= Dataset records =
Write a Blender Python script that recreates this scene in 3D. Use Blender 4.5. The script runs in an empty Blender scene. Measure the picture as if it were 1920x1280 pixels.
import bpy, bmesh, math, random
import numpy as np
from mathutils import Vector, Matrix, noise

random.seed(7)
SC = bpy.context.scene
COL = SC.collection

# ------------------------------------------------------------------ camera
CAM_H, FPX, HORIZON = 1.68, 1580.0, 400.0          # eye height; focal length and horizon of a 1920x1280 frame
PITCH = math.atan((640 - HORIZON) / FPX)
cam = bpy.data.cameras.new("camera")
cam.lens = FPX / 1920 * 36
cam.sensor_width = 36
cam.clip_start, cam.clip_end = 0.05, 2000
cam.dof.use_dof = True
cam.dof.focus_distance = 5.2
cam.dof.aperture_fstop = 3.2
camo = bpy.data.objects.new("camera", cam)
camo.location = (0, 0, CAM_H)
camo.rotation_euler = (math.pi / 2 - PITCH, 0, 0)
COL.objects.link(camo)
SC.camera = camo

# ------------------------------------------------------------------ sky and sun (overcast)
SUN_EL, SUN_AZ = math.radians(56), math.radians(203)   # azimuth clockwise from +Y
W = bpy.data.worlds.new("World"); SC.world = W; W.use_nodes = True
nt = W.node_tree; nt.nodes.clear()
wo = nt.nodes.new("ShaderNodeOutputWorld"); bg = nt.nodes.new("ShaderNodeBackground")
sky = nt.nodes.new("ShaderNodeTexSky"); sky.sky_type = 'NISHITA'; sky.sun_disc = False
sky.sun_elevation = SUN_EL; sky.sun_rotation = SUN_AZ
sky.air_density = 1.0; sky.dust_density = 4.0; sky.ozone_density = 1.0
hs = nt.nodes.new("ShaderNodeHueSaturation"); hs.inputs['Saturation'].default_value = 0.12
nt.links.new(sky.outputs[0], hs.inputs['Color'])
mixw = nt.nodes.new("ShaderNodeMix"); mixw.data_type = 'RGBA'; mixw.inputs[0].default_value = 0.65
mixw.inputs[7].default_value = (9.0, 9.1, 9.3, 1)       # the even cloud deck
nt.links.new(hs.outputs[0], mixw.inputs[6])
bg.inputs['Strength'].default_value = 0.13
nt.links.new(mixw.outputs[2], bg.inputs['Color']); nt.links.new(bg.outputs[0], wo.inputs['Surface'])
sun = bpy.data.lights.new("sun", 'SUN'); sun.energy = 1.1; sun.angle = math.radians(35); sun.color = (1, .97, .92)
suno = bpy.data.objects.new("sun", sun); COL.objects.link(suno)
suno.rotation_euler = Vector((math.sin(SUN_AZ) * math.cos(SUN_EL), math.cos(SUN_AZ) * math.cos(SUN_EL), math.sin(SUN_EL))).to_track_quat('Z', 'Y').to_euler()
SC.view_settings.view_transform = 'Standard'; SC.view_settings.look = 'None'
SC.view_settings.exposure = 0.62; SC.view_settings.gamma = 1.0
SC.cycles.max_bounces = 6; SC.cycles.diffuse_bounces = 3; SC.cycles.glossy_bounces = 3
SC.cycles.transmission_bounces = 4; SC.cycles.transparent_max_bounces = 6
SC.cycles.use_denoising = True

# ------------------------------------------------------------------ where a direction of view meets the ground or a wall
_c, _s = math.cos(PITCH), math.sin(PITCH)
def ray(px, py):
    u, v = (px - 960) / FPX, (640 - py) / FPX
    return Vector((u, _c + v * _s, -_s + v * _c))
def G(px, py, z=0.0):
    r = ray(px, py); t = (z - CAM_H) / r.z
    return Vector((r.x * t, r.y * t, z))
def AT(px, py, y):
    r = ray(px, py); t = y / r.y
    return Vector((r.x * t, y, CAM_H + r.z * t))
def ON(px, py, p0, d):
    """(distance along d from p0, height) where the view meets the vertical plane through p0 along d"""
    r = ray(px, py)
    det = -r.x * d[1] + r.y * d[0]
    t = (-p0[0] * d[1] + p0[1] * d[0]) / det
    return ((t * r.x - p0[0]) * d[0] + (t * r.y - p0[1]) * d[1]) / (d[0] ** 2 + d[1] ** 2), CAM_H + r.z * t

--

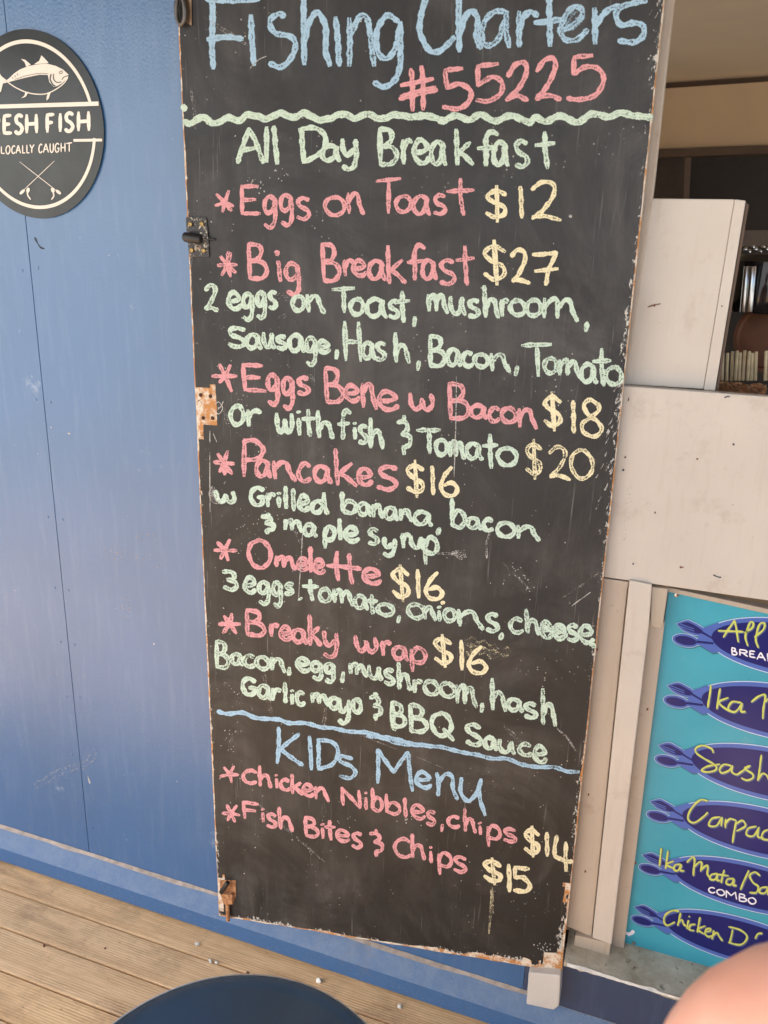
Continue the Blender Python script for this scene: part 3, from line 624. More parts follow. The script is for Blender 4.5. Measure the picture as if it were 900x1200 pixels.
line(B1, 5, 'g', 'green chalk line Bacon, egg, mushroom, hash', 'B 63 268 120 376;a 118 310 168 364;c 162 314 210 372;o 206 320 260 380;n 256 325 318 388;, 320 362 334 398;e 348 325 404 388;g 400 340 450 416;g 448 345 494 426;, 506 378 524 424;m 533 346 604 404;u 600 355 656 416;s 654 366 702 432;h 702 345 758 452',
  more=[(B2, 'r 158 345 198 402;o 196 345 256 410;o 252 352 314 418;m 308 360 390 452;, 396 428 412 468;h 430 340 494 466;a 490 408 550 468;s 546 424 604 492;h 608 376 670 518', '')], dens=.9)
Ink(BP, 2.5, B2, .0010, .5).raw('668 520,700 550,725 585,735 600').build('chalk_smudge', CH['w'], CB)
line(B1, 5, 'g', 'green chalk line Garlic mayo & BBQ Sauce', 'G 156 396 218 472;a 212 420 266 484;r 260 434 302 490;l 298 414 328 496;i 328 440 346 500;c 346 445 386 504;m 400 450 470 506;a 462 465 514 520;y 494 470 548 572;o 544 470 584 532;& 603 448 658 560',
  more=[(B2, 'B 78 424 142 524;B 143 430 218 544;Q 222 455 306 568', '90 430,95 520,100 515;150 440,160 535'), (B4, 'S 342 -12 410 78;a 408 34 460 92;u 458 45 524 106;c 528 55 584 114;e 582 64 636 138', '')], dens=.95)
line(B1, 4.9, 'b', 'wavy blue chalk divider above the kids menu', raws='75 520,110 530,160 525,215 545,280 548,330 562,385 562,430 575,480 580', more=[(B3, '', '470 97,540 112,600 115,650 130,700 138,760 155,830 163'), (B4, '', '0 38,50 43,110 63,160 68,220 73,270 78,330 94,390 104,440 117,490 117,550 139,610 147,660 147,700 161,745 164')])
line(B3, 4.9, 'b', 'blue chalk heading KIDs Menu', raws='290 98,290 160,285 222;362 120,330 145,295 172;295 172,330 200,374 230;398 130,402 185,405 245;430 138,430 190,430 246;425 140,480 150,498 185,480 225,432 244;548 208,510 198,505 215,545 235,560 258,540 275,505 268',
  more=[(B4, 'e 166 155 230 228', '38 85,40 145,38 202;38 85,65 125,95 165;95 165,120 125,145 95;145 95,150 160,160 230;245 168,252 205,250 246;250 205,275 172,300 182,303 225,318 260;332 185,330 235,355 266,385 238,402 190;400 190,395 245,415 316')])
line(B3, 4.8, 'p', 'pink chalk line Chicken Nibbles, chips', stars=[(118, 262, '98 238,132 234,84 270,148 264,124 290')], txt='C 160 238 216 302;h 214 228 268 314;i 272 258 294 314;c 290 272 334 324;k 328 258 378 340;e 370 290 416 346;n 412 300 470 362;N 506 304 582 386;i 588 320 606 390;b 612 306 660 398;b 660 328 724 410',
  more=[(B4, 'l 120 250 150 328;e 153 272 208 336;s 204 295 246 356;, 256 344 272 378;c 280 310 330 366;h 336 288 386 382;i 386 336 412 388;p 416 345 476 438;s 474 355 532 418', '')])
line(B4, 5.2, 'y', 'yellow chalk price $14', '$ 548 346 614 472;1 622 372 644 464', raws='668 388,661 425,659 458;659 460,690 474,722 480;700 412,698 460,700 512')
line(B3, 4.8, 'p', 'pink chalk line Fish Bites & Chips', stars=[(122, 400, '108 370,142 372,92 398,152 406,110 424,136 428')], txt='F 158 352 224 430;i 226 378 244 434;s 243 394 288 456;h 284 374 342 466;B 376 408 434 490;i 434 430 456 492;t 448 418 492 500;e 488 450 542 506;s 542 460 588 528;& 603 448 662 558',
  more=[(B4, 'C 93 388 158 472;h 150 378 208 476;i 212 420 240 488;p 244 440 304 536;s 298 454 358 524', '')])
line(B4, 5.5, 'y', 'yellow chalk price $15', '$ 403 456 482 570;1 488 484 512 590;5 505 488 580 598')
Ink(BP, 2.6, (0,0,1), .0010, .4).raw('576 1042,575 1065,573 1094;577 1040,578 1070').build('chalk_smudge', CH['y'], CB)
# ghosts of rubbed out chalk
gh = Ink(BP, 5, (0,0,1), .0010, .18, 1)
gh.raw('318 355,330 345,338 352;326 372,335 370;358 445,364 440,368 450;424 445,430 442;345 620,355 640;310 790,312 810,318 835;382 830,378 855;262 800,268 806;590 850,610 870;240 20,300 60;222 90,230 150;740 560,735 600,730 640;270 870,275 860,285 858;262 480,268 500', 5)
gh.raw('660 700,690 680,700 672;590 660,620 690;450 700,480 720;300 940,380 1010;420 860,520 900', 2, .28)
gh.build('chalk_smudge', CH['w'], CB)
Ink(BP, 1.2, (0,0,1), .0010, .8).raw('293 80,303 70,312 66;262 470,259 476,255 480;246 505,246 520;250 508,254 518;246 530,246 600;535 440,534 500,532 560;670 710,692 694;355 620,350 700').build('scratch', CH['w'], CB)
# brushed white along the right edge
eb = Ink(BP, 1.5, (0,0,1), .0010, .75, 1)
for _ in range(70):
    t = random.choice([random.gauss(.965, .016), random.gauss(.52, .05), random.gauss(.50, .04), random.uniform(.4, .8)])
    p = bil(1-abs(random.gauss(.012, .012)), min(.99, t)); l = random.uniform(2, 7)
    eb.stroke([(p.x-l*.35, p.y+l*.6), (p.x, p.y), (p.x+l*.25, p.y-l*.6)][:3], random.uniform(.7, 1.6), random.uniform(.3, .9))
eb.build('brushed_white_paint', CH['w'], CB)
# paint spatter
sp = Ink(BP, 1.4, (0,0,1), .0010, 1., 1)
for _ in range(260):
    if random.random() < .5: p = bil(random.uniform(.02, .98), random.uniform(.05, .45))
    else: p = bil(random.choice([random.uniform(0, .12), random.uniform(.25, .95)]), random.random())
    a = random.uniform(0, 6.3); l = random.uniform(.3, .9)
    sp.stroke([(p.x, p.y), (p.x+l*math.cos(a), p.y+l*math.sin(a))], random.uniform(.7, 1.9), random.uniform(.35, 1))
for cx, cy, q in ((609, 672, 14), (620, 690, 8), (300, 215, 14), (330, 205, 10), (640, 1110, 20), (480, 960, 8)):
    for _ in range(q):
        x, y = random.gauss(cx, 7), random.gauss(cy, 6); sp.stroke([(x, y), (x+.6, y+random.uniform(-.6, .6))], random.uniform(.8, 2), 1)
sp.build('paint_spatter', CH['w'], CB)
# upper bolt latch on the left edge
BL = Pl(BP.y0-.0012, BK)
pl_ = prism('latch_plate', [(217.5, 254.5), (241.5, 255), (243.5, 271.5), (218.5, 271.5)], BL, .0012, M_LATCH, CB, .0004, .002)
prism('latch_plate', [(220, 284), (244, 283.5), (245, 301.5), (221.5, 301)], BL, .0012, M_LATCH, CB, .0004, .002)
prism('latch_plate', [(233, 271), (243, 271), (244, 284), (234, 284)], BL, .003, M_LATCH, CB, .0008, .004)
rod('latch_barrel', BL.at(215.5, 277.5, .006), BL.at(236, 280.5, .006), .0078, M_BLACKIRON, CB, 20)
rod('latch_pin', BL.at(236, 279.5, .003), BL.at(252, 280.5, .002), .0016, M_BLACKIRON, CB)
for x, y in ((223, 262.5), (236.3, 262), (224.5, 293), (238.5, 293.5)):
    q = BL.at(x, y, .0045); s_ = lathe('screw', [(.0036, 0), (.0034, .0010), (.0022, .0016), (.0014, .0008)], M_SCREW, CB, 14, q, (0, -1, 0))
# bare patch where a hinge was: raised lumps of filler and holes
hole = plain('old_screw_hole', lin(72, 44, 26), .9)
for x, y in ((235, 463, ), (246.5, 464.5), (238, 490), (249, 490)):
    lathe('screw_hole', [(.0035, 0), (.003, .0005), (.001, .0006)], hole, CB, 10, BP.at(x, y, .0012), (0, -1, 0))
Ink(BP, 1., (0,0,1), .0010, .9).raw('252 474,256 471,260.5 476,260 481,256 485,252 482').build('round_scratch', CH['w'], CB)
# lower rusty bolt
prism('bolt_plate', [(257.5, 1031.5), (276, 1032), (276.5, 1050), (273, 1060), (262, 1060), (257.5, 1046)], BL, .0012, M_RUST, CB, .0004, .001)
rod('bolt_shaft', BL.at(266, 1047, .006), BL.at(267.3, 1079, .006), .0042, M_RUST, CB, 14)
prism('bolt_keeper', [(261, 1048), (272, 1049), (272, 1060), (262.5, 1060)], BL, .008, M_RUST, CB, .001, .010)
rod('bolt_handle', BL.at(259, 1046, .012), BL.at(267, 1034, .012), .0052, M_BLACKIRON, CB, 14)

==

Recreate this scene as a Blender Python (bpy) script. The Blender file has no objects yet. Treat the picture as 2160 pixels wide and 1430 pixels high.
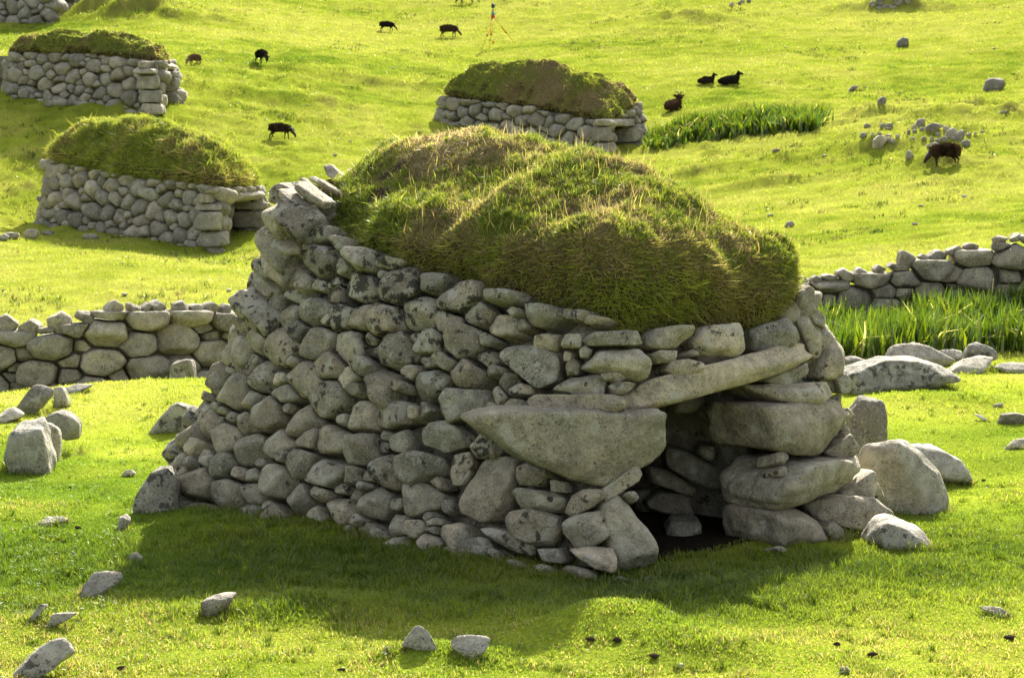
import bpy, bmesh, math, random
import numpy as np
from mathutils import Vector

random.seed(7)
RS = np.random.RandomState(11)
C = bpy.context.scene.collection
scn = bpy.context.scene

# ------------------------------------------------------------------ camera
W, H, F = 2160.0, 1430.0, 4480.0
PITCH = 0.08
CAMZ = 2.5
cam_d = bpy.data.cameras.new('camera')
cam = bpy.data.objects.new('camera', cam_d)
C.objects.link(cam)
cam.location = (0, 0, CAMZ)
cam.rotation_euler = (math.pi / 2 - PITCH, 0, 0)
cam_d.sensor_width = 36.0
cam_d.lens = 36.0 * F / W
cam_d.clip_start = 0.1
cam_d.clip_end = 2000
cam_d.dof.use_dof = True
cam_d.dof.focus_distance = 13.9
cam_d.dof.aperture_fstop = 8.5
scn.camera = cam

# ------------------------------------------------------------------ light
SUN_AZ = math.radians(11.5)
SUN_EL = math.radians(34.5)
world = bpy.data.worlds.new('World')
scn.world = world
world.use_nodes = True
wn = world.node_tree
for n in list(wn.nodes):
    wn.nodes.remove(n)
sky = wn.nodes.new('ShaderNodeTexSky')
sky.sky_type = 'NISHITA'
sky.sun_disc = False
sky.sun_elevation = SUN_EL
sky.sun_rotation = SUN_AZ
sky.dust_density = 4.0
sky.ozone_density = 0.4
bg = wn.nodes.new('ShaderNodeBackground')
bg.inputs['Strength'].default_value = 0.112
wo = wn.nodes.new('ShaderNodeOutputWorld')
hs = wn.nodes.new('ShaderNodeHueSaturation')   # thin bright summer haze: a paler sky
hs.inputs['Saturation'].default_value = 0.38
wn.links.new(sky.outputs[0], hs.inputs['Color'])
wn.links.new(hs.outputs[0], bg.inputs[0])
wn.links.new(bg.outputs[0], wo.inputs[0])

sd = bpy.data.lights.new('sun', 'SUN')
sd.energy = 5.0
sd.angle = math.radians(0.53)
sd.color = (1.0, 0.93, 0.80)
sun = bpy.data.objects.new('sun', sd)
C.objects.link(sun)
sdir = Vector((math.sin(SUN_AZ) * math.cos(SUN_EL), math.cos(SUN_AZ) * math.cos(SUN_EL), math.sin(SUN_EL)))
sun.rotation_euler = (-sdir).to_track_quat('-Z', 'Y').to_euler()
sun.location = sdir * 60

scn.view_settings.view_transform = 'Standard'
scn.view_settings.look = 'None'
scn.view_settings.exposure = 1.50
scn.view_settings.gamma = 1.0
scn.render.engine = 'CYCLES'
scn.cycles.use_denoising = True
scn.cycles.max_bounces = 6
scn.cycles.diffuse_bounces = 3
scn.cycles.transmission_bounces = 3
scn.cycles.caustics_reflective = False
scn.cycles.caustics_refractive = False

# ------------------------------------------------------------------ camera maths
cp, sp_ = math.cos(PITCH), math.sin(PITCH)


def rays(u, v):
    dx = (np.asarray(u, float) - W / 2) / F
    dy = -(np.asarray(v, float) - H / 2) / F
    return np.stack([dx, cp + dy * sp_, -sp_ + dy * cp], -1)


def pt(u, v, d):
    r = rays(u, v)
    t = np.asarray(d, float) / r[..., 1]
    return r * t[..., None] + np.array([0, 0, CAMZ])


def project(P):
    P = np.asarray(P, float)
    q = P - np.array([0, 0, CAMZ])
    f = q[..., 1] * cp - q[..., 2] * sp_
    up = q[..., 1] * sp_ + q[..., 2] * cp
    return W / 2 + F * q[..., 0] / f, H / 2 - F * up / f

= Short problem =
Look above for the line with "Recreate this scene" and copy exactly from it through the line with "scn = bpy.context.scene", both included. Omit the pictures.

= Solution to the problem =
Recreate this scene as a Blender Python (bpy) script. The Blender file has no objects yet. Treat the picture as 2160 pixels wide and 1430 pixels high.
import bpy, bmesh, math, random
import numpy as np
from mathutils import Vector

random.seed(7)
RS = np.random.RandomState(11)
C = bpy.context.scene.collection
scn = bpy.context.scene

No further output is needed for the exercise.